Она ответила: «Нет.».
Почти в то же самое время вышла к нам другая молодая девушка, которая оказалась дочерью Маркса — Элеонорой.
Элеонора Маркс-Эвелинг
(Элеонора Маркс-Эвелинг — младшая дочь Карла Маркса от Женни фон Вестфален. Активная деятельница социалистического и женского движений Великобритании, суфражистка, переводчица литературных произведений. Жена английского социалиста Эдуарда Эвелинга — прим. автора).
Она встретила Гартмана, как своего хорошего знакомого, и сказала, что её отец находится теперь в Британском музее. И вернётся только поздно вечером. Завтра утром он будет дома и очень рад будет нас видеть.
Разговор у нас начался по-английски, но так как я ещё плохо владел разговорным английским языком, а только читал на этом языке, то в след за несколькими английскими словами, я употребил какое-то французское слово, и тогда она тоже перешла на французский язык, на котором и продолжались все наши дальнейшие разговоры.
На следующий день, в назначенный час, мы были уже у Маркса.
Он принял меня чрезвычайно приветливо, расспрашивал о том, что делается в России, говорил, что предаёт нашему движению чрезвычайно большое значение, что в Европе такая борьба, как у нас, ему кажется немыслимой, но, начавшись в России, она может привести к восстанию пролетариата на Западе. Таким образом, может послужить началом к всемирной революции.
Когда я ему рассказал за чем приехал, он сказал, что с удовольствием подберёт несколько своих книжек, чтобы я приходил за ними на следующий день.
На следующий день я был у него уже один, без Гартмана. Маркс мне дал несколько своих сочинений, среди которых находился и его «Коммунистический манифест».
Когда я прощался, после получаса разговора, и он и Элеонора пошли провожать меня до станции железной дороги, которая находилась в километре от их дома, приблизительно. На прощание помахали друг другу руками, и он сказал, чтобы я навестил его, если буду в Лондоне.
Карл Генрих Маркс
Маркс имел тогда внешность совершенно такую, какую вы теперь можете видеть на его портретах. Я даже так и сказал ему об этом, а он, смеясь, ответил: «Как странно быть человеком который похож на свой портрет, когда как обыкновенно портрет похож на человека».

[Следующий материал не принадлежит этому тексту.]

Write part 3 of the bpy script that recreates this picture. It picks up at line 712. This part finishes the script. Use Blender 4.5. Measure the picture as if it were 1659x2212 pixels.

Он производил впечатление человека, хорошо понимающего своё значение. Манеры его были скорее профессорские.
Когда я возвратился в Женеву, я первым делом посмотрел его книжки, и нашёл, что самое лучшее будет напечатать его «Коммунистический манифест».
Мои товарищи согласились с этим, мы начали перевод. Но раньше, чем мы закончили перевод, вдруг пришло письмо от Перовской, которое сообщало мне, что в России готовиться очень важное событие (убийство императора Александра Второго — прим. автора) и что моё присутствие крайне необходимо.
Это, конечно, имело для меня решающее значение.
Я собрал свои вещи и отправился в Россию. Но на границе я опять был арестован. Меня посадили сначала в Варшавскую цитадель, где я вошёл в сношение, как обыкновенно у тюремных — стуком, с моим товарищем Балицким (?), который, недели через две, сообщил мне о событиях 1 марта, что Александр Второй убит.
Убийство «народовольцами» императора Александра Второго
Я сразу почувствовал, что моя жизнь уже кончилась. Я отлично понимал, что меня более не пощадят и стал готовиться к казни.
Меня привезли в Петербург через несколько дней после казни Перовской с товарищами и посадили в Петропавловскую крепость. Через год меня судили вместе с сотоварищами «народовольцами». Тех из нас, которые принимали непосредственное участие в вооружённых действиях, приговорили к смертной казни. Однако за мной не могли установить ничего подобного, а только литературную деятельность, то меня приговорили к бессрочному одиночному заключению».
На этих словах звукозапись воспоминаний Морозова обрывается.
Известно, что Морозов с 1882 года отбывал одиночное заключение в Шлиссельбургской крепости, где принялся за изучение естественных наук. В ноябре 1905 года был амнистирован. С 1907 года преподавал в Психоневрологическом институте и в Вольной высшей школе П. Ф. Лесгафта в С.-Петербурге, читал научно-популярные лекции в Сибири и на Дальнем Востоке.
Морозов Н. А. в 1940-е годы
После Февральской революции 1917 года Морозов был депутатом Учредительного собрания от партии кадетов, после его роспуска отошёл от политической деятельности. С 1918 года по 1946 год был директором Естественно-научного института им. П. Ф. Лесгафта в Петрограде.
В 1923 году, по распоряжению В. И. Ленина, ему в пожизненное пользование перешла усадьба Борок, ранее принадлежавшая его отцу — сегодня музей Морозовых. А в 1932 году Николай Александрович передал в распоряжение Академии Наук СССР часть усадьбы, где в 1938 создана Верхневолжская база АН СССР, от которой ведёт свою историю Институт биологии внутренних вод им. И. Д. Папанина РАН.
Н. А. Морозов — яркий представитель первой волны русских экстремистов.